• WHAT YOU SHOULD DO:
Quote exactly the lines spanning from the top of the data below to the line that contains "return leaf_cloud(name, C, D, leaf, K)", including both.
# STORED DATA start
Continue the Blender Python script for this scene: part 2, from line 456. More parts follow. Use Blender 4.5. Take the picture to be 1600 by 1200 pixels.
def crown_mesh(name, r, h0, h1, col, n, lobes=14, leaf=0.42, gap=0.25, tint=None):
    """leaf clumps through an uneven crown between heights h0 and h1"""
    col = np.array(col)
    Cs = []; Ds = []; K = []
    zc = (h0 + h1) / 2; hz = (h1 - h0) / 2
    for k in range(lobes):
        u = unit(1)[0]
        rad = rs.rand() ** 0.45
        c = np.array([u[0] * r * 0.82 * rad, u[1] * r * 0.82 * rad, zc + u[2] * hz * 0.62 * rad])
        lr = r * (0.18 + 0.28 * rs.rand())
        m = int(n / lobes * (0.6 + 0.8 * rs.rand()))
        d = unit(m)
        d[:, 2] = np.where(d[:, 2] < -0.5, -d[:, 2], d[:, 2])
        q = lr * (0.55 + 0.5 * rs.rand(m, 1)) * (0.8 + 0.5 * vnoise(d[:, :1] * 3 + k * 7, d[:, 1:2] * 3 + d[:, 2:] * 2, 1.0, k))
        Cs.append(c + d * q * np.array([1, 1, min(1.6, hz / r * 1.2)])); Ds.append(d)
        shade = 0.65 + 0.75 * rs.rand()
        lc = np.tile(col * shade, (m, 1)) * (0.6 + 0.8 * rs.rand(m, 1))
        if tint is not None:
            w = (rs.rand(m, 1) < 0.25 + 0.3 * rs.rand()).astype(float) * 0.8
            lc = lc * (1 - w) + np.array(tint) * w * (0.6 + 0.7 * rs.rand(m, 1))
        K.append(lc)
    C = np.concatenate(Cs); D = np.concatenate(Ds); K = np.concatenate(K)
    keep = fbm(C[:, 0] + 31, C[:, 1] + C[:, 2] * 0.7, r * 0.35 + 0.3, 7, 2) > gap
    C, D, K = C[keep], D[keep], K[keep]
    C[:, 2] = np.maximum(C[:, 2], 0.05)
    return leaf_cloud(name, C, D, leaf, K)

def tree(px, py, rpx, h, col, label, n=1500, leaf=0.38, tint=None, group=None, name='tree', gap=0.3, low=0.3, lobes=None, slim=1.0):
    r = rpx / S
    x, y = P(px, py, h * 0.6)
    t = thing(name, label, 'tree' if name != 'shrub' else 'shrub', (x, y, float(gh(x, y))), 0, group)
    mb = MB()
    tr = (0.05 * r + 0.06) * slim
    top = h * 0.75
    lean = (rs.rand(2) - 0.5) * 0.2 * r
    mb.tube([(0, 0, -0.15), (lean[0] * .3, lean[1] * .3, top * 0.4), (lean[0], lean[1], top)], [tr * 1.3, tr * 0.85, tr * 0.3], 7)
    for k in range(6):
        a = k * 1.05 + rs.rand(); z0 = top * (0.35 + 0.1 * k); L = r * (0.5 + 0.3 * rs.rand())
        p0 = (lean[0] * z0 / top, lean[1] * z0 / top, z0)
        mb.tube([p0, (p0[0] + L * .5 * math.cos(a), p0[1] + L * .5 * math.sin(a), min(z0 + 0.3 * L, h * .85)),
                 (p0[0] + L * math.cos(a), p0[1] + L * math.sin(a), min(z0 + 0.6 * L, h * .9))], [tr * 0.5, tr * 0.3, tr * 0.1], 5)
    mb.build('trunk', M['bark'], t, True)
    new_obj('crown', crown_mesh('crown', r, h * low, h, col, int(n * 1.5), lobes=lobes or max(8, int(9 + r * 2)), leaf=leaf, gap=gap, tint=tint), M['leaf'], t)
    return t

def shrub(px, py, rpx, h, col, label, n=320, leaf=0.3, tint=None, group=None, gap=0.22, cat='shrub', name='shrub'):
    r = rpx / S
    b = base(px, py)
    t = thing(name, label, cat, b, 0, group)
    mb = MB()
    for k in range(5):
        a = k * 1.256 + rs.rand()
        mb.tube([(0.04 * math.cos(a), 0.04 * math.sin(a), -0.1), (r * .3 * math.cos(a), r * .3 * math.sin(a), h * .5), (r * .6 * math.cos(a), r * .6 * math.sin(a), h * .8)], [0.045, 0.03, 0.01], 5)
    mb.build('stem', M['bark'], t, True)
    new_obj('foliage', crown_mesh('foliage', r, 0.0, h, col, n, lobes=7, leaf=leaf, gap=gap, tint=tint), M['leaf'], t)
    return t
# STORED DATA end
• EXERCISE RESULT:
Continue the Blender Python script for this scene: part 2, from line 456. More parts follow. Use Blender 4.5. Take the picture to be 1600 by 1200 pixels.
def crown_mesh(name, r, h0, h1, col, n, lobes=14, leaf=0.42, gap=0.25, tint=None):
    """leaf clumps through an uneven crown between heights h0 and h1"""
    col = np.array(col)
    Cs = []; Ds = []; K = []
    zc = (h0 + h1) / 2; hz = (h1 - h0) / 2
    for k in range(lobes):
        u = unit(1)[0]
        rad = rs.rand() ** 0.45
        c = np.array([u[0] * r * 0.82 * rad, u[1] * r * 0.82 * rad, zc + u[2] * hz * 0.62 * rad])
        lr = r * (0.18 + 0.28 * rs.rand())
        m = int(n / lobes * (0.6 + 0.8 * rs.rand()))
        d = unit(m)
        d[:, 2] = np.where(d[:, 2] < -0.5, -d[:, 2], d[:, 2])
        q = lr * (0.55 + 0.5 * rs.rand(m, 1)) * (0.8 + 0.5 * vnoise(d[:, :1] * 3 + k * 7, d[:, 1:2] * 3 + d[:, 2:] * 2, 1.0, k))
        Cs.append(c + d * q * np.array([1, 1, min(1.6, hz / r * 1.2)])); Ds.append(d)
        shade = 0.65 + 0.75 * rs.rand()
        lc = np.tile(col * shade, (m, 1)) * (0.6 + 0.8 * rs.rand(m, 1))
        if tint is not None:
            w = (rs.rand(m, 1) < 0.25 + 0.3 * rs.rand()).astype(float) * 0.8
            lc = lc * (1 - w) + np.array(tint) * w * (0.6 + 0.7 * rs.rand(m, 1))
        K.append(lc)
    C = np.concatenate(Cs); D = np.concatenate(Ds); K = np.concatenate(K)
    keep = fbm(C[:, 0] + 31, C[:, 1] + C[:, 2] * 0.7, r * 0.35 + 0.3, 7, 2) > gap
    C, D, K = C[keep], D[keep], K[keep]
    C[:, 2] = np.maximum(C[:, 2], 0.05)
    return leaf_cloud(name, C, D, leaf, K)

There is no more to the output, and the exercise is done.